3. Prioritize Lives over the Right to Speed

This means getting state legislation passed to allow the limited use of automated speed enforcement (ASE) on the most dangerous roads, at school zones that are known to be deadly, and along known street racing corridors. This needs to be done equitably, with significantly reduced fines (or even just warnings) for Angelenos who already live near or below the poverty line. 

With ASE technology implemented, reduce the use of police for traffic enforcement that is known to be racially biased and that issue expensive tickets which disproportionately penalize those struggling to keep food on the table and pay the rent. 

Until ASE can be implemented, on a short-term basis, focus traffic enforcement on the most dangerous corridors where serious injuries and fatalities regularly occur, by statistic. 

4. Get Real About the Magnitude of the Problem

Throwing only $50.6 million at road safety issues in a city this big, especially considering how many lives are being lost, is a joke. That said, it makes sense if LA DOT is so starved of personnel that it left $15 million in funding for road safety improvements on the table last year.

Mayor Bass and LA City Council need to

  • Provide LA DOT with the personnel needed to honestly implement Vision Zero and related programs at the magnitude needed to start making a difference. See point A above. 

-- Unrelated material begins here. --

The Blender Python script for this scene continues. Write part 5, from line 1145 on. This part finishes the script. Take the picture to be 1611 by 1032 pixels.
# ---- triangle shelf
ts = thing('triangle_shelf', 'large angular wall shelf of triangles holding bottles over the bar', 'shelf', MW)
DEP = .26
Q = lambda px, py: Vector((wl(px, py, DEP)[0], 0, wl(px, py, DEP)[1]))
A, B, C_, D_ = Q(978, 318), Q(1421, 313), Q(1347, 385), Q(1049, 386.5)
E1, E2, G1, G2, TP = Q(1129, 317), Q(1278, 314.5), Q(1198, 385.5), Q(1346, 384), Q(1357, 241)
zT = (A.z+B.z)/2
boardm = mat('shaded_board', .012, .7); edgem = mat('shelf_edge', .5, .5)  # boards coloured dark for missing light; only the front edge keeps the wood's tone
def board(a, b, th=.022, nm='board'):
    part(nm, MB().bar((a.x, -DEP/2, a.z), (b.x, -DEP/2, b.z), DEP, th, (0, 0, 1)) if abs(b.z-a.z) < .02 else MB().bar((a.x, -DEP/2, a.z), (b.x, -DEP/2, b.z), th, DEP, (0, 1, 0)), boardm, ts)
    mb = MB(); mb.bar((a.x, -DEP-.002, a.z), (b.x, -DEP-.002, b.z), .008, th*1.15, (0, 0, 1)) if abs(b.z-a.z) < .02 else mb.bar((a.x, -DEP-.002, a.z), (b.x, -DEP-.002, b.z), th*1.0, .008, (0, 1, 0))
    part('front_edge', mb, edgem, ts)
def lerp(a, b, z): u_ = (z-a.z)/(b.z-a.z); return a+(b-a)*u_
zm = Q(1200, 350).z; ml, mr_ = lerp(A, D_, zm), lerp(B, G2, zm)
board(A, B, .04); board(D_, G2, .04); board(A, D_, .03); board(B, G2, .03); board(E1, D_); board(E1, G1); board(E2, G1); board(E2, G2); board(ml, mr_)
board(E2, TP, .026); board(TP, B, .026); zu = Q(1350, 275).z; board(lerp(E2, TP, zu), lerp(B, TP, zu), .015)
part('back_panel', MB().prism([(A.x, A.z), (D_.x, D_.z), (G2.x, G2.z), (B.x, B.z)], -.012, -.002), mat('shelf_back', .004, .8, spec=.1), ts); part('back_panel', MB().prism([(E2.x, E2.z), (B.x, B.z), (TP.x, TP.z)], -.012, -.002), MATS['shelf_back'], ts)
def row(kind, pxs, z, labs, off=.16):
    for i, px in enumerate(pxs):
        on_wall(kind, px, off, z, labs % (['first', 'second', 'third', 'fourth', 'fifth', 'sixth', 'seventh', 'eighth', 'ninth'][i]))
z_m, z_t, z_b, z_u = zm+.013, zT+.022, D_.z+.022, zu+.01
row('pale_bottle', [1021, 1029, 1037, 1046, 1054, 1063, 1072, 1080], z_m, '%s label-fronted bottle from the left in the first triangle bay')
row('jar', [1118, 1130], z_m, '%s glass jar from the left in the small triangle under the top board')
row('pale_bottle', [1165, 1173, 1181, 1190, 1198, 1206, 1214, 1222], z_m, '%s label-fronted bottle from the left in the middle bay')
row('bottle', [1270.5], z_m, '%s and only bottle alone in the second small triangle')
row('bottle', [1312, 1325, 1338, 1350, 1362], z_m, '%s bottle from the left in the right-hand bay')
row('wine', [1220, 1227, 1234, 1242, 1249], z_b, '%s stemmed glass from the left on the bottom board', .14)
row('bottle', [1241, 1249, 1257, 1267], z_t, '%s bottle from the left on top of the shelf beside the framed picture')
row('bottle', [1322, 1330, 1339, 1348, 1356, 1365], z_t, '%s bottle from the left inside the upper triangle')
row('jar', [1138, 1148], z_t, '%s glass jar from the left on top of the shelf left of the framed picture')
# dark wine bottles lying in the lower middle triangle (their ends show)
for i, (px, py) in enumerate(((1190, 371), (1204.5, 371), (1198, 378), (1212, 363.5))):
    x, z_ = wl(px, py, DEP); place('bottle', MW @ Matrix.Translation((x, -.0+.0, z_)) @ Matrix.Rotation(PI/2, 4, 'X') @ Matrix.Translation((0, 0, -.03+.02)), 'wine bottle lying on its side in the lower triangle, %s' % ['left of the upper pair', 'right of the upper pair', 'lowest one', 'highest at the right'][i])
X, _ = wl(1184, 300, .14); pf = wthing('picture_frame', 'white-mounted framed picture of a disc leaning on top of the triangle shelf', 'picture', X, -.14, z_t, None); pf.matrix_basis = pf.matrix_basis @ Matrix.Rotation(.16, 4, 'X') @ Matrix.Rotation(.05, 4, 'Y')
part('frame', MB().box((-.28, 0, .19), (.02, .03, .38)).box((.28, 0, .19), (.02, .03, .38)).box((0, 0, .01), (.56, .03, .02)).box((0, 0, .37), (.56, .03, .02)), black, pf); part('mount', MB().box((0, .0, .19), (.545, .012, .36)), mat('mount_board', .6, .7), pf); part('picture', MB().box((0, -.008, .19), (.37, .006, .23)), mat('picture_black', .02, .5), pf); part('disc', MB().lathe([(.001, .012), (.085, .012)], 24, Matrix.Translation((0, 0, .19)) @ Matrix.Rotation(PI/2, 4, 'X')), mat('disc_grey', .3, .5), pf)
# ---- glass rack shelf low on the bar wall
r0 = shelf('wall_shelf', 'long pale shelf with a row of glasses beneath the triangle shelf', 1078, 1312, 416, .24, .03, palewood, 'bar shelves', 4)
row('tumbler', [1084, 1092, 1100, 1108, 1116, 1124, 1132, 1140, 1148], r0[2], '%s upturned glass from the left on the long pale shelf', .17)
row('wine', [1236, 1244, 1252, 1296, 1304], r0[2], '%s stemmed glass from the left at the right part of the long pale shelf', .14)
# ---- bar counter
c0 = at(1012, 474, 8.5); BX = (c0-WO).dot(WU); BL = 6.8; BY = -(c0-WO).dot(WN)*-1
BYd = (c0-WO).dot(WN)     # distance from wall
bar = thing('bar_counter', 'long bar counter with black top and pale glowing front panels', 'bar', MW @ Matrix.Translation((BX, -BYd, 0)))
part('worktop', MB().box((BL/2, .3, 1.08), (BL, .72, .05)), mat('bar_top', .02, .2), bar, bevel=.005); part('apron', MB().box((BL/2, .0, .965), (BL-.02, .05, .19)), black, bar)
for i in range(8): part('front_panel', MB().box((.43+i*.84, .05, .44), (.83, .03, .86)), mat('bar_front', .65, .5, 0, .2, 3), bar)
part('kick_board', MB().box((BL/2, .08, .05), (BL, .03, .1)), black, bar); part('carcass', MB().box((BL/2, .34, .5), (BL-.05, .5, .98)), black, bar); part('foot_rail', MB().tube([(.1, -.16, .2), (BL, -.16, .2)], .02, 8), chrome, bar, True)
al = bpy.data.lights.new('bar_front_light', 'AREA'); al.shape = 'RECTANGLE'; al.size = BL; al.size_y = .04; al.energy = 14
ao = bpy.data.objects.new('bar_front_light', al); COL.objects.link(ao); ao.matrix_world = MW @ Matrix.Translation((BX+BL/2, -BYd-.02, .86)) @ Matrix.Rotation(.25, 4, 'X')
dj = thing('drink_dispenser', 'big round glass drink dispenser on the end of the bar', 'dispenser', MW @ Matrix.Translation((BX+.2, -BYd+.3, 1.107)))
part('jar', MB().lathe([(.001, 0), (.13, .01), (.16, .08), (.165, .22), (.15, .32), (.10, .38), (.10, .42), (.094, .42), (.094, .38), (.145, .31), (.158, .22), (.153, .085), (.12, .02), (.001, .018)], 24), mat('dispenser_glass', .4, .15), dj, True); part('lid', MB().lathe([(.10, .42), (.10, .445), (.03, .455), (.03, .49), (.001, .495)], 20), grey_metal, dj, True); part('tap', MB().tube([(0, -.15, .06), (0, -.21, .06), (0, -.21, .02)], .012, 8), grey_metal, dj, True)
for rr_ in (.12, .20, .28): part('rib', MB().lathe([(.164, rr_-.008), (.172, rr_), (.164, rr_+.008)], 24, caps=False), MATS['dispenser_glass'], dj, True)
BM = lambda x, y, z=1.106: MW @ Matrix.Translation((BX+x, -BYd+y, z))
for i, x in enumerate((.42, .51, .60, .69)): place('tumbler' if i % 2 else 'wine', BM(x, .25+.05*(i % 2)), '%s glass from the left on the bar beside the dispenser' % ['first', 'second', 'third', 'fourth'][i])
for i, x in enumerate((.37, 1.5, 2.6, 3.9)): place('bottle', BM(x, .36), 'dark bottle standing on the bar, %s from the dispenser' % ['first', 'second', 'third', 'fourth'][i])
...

  • Only after LA DOT has sufficient personnel, LA City Council needs to 4X the funding for Vision Zero and related programs in 2023-2024 and commit to increased funding for at least the next 10 years. 

  • LA City Councilmembers must adhere to their own Mobility 2035 plan. Mobility 2035 was another grand plan to improve mobility in LA and make it safer for all road users. It was passed unanimously by LA City Council in 2015, but between individual councilmembers deciding not to follow it, and a lack of funding, it has only had 3% of the road safety improvements implemented as of early 2022. 

These 4 action items are broad strokes and need to translate down to thousands of individual improvements and changes at the street level to stem the flow of blood on our streets due to traffic violence. But as broad strokes, all of these recommendations are vital. We — at SAFE, the citizens of Los Angeles, and the media — will know how much our elected officials actually care about the importance of saving lives in Los Angeles by how much these recommendations are embraced. 


TO MAYOR BASS AND OUR CITY COUNCIL: THE BALL IS IN YOUR COURT.